• [COLLECTED MATERIAL]
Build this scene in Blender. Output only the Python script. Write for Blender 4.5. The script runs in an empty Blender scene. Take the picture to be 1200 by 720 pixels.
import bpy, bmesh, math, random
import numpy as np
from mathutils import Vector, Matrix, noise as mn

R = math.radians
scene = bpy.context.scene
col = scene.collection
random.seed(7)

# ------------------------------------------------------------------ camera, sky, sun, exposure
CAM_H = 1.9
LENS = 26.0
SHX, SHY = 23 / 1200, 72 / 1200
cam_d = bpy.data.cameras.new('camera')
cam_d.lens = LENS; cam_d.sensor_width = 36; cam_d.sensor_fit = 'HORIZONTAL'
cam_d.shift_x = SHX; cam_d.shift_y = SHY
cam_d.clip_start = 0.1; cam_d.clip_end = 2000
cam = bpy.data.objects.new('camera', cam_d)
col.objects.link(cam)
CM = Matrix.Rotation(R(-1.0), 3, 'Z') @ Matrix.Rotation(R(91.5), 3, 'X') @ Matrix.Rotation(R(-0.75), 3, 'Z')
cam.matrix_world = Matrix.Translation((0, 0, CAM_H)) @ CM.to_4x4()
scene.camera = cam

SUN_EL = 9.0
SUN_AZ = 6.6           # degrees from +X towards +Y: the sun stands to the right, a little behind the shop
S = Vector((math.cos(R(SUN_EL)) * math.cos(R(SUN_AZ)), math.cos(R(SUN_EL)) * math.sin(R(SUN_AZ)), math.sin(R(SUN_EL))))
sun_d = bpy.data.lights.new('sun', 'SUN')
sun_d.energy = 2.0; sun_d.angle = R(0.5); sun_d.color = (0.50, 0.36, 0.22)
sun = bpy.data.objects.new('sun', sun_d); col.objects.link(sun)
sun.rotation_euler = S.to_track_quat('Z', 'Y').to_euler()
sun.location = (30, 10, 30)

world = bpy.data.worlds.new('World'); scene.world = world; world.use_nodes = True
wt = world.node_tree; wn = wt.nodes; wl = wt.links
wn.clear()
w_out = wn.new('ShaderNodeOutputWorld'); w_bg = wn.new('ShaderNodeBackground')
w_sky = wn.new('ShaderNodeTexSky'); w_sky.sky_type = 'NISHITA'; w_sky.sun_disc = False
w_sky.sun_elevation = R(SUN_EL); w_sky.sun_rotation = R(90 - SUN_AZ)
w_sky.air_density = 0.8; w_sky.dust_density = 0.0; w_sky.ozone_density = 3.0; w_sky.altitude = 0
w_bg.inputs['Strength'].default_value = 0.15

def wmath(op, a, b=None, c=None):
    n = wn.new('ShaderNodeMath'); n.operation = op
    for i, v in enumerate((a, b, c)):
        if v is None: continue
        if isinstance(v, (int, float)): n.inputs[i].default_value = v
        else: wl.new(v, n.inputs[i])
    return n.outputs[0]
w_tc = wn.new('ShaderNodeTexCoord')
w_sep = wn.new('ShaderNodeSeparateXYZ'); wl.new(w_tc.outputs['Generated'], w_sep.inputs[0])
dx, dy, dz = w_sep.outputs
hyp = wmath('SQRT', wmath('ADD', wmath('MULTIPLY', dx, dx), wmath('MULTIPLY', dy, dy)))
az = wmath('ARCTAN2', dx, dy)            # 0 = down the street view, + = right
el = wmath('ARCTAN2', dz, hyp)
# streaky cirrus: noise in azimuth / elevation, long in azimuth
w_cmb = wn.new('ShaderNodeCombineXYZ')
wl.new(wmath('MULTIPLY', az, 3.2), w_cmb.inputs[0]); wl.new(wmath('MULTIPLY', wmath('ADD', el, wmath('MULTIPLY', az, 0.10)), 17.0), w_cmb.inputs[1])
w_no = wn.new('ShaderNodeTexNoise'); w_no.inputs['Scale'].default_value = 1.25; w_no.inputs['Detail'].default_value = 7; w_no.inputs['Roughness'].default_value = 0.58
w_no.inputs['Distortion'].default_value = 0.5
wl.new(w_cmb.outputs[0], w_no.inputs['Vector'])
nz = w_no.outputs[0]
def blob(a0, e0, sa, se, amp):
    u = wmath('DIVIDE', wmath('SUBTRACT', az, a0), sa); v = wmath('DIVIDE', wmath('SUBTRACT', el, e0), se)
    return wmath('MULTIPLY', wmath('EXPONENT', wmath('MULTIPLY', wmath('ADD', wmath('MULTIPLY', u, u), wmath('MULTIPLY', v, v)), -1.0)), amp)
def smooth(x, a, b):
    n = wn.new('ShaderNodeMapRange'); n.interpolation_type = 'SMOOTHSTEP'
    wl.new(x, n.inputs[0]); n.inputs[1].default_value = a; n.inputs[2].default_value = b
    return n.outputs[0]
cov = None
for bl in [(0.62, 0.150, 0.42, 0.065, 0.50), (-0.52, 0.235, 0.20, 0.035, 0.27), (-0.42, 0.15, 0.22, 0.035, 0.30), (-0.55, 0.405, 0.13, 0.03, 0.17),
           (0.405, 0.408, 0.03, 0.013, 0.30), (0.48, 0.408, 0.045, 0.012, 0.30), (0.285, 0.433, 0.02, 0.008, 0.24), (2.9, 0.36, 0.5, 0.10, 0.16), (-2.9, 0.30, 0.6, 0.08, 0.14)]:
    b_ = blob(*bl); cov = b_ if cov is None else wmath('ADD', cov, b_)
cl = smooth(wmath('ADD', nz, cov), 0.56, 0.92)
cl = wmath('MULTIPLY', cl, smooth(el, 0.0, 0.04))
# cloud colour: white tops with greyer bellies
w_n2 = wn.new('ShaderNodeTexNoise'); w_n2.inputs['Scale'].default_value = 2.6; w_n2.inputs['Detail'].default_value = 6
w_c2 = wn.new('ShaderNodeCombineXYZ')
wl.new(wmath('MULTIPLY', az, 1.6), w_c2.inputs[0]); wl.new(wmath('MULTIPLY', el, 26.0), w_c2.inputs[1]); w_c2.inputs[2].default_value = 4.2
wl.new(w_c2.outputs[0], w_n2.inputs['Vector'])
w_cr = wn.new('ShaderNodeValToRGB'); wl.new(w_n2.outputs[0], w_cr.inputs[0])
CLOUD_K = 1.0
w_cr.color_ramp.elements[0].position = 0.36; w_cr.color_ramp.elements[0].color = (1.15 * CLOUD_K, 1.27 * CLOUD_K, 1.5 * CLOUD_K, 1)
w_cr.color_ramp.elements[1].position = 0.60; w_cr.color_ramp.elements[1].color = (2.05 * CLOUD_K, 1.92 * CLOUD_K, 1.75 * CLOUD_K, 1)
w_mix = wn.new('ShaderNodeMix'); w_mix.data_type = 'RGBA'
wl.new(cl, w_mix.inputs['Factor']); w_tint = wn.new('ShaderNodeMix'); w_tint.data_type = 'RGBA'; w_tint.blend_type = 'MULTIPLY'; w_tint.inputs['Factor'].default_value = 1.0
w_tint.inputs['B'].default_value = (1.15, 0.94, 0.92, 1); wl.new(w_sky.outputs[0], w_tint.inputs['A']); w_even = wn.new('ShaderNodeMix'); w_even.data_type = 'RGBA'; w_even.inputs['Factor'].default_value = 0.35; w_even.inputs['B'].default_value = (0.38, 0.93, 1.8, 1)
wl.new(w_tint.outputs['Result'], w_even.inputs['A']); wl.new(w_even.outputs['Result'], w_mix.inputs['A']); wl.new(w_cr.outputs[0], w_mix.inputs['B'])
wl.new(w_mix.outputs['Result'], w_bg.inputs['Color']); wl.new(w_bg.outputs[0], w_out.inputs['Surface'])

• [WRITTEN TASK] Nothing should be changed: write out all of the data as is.

• [OUTPUT OF THE TASK]
Build this scene in Blender. Output only the Python script. Write for Blender 4.5. The script runs in an empty Blender scene. Take the picture to be 1200 by 720 pixels.
import bpy, bmesh, math, random
import numpy as np
from mathutils import Vector, Matrix, noise as mn

R = math.radians
scene = bpy.context.scene
col = scene.collection
random.seed(7)

# ------------------------------------------------------------------ camera, sky, sun, exposure
CAM_H = 1.9
LENS = 26.0
SHX, SHY = 23 / 1200, 72 / 1200
cam_d = bpy.data.cameras.new('camera')
cam_d.lens = LENS; cam_d.sensor_width = 36; cam_d.sensor_fit = 'HORIZONTAL'
cam_d.shift_x = SHX; cam_d.shift_y = SHY
cam_d.clip_start = 0.1; cam_d.clip_end = 2000
cam = bpy.data.objects.new('camera', cam_d)
col.objects.link(cam)
CM = Matrix.Rotation(R(-1.0), 3, 'Z') @ Matrix.Rotation(R(91.5), 3, 'X') @ Matrix.Rotation(R(-0.75), 3, 'Z')
cam.matrix_world = Matrix.Translation((0, 0, CAM_H)) @ CM.to_4x4()
scene.camera = cam

SUN_EL = 9.0
SUN_AZ = 6.6           # degrees from +X towards +Y: the sun stands to the right, a little behind the shop
S = Vector((math.cos(R(SUN_EL)) * math.cos(R(SUN_AZ)), math.cos(R(SUN_EL)) * math.sin(R(SUN_AZ)), math.sin(R(SUN_EL))))
sun_d = bpy.data.lights.new('sun', 'SUN')
sun_d.energy = 2.0; sun_d.angle = R(0.5); sun_d.color = (0.50, 0.36, 0.22)
sun = bpy.data.objects.new('sun', sun_d); col.objects.link(sun)
sun.rotation_euler = S.to_track_quat('Z', 'Y').to_euler()
sun.location = (30, 10, 30)

world = bpy.data.worlds.new('World'); scene.world = world; world.use_nodes = True
wt = world.node_tree; wn = wt.nodes; wl = wt.links
wn.clear()
w_out = wn.new('ShaderNodeOutputWorld'); w_bg = wn.new('ShaderNodeBackground')
w_sky = wn.new('ShaderNodeTexSky'); w_sky.sky_type = 'NISHITA'; w_sky.sun_disc = False
w_sky.sun_elevation = R(SUN_EL); w_sky.sun_rotation = R(90 - SUN_AZ)
w_sky.air_density = 0.8; w_sky.dust_density = 0.0; w_sky.ozone_density = 3.0; w_sky.altitude = 0
w_bg.inputs['Strength'].default_value = 0.15

def wmath(op, a, b=None, c=None):
    n = wn.new('ShaderNodeMath'); n.operation = op
    for i, v in enumerate((a, b, c)):
        if v is None: continue
        if isinstance(v, (int, float)): n.inputs[i].default_value = v
        else: wl.new(v, n.inputs[i])
    return n.outputs[0]
w_tc = wn.new('ShaderNodeTexCoord')
w_sep = wn.new('ShaderNodeSeparateXYZ'); wl.new(w_tc.outputs['Generated'], w_sep.inputs[0])
dx, dy, dz = w_sep.outputs
hyp = wmath('SQRT', wmath('ADD', wmath('MULTIPLY', dx, dx), wmath('MULTIPLY', dy, dy)))
az = wmath('ARCTAN2', dx, dy)            # 0 = down the street view, + = right
el = wmath('ARCTAN2', dz, hyp)
# streaky cirrus: noise in azimuth / elevation, long in azimuth
w_cmb = wn.new('ShaderNodeCombineXYZ')
wl.new(wmath('MULTIPLY', az, 3.2), w_cmb.inputs[0]); wl.new(wmath('MULTIPLY', wmath('ADD', el, wmath('MULTIPLY', az, 0.10)), 17.0), w_cmb.inputs[1])
w_no = wn.new('ShaderNodeTexNoise'); w_no.inputs['Scale'].default_value = 1.25; w_no.inputs['Detail'].default_value = 7; w_no.inputs['Roughness'].default_value = 0.58
w_no.inputs['Distortion'].default_value = 0.5
wl.new(w_cmb.outputs[0], w_no.inputs['Vector'])
nz = w_no.outputs[0]
def blob(a0, e0, sa, se, amp):
    u = wmath('DIVIDE', wmath('SUBTRACT', az, a0), sa); v = wmath('DIVIDE', wmath('SUBTRACT', el, e0), se)
    return wmath('MULTIPLY', wmath('EXPONENT', wmath('MULTIPLY', wmath('ADD', wmath('MULTIPLY', u, u), wmath('MULTIPLY', v, v)), -1.0)), amp)
def smooth(x, a, b):
    n = wn.new('ShaderNodeMapRange'); n.interpolation_type = 'SMOOTHSTEP'
    wl.new(x, n.inputs[0]); n.inputs[1].default_value = a; n.inputs[2].default_value = b
    return n.outputs[0]
cov = None
for bl in [(0.62, 0.150, 0.42, 0.065, 0.50), (-0.52, 0.235, 0.20, 0.035, 0.27), (-0.42, 0.15, 0.22, 0.035, 0.30), (-0.55, 0.405, 0.13, 0.03, 0.17),
           (0.405, 0.408, 0.03, 0.013, 0.30), (0.48, 0.408, 0.045, 0.012, 0.30), (0.285, 0.433, 0.02, 0.008, 0.24), (2.9, 0.36, 0.5, 0.10, 0.16), (-2.9, 0.30, 0.6, 0.08, 0.14)]:
    b_ = blob(*bl); cov = b_ if cov is None else wmath('ADD', cov, b_)
cl = smooth(wmath('ADD', nz, cov), 0.56, 0.92)
cl = wmath('MULTIPLY', cl, smooth(el, 0.0, 0.04))
# cloud colour: white tops with greyer bellies
w_n2 = wn.new('ShaderNodeTexNoise'); w_n2.inputs['Scale'].default_value = 2.6; w_n2.inputs['Detail'].default_value = 6
w_c2 = wn.new('ShaderNodeCombineXYZ')
wl.new(wmath('MULTIPLY', az, 1.6), w_c2.inputs[0]); wl.new(wmath('MULTIPLY', el, 26.0), w_c2.inputs[1]); w_c2.inputs[2].default_value = 4.2
wl.new(w_c2.outputs[0], w_n2.inputs['Vector'])
w_cr = wn.new('ShaderNodeValToRGB'); wl.new(w_n2.outputs[0], w_cr.inputs[0])
CLOUD_K = 1.0
w_cr.color_ramp.elements[0].position = 0.36; w_cr.color_ramp.elements[0].color = (1.15 * CLOUD_K, 1.27 * CLOUD_K, 1.5 * CLOUD_K, 1)
w_cr.color_ramp.elements[1].position = 0.60; w_cr.color_ramp.elements[1].color = (2.05 * CLOUD_K, 1.92 * CLOUD_K, 1.75 * CLOUD_K, 1)
w_mix = wn.new('ShaderNodeMix'); w_mix.data_type = 'RGBA'
wl.new(cl, w_mix.inputs['Factor']); w_tint = wn.new('ShaderNodeMix'); w_tint.data_type = 'RGBA'; w_tint.blend_type = 'MULTIPLY'; w_tint.inputs['Factor'].default_value = 1.0
w_tint.inputs['B'].default_value = (1.15, 0.94, 0.92, 1); wl.new(w_sky.outputs[0], w_tint.inputs['A']); w_even = wn.new('ShaderNodeMix'); w_even.data_type = 'RGBA'; w_even.inputs['Factor'].default_value = 0.35; w_even.inputs['B'].default_value = (0.38, 0.93, 1.8, 1)
wl.new(w_tint.outputs['Result'], w_even.inputs['A']); wl.new(w_even.outputs['Result'], w_mix.inputs['A']); wl.new(w_cr.outputs[0], w_mix.inputs['B'])
wl.new(w_mix.outputs['Result'], w_bg.inputs['Color']); wl.new(w_bg.outputs[0], w_out.inputs['Surface'])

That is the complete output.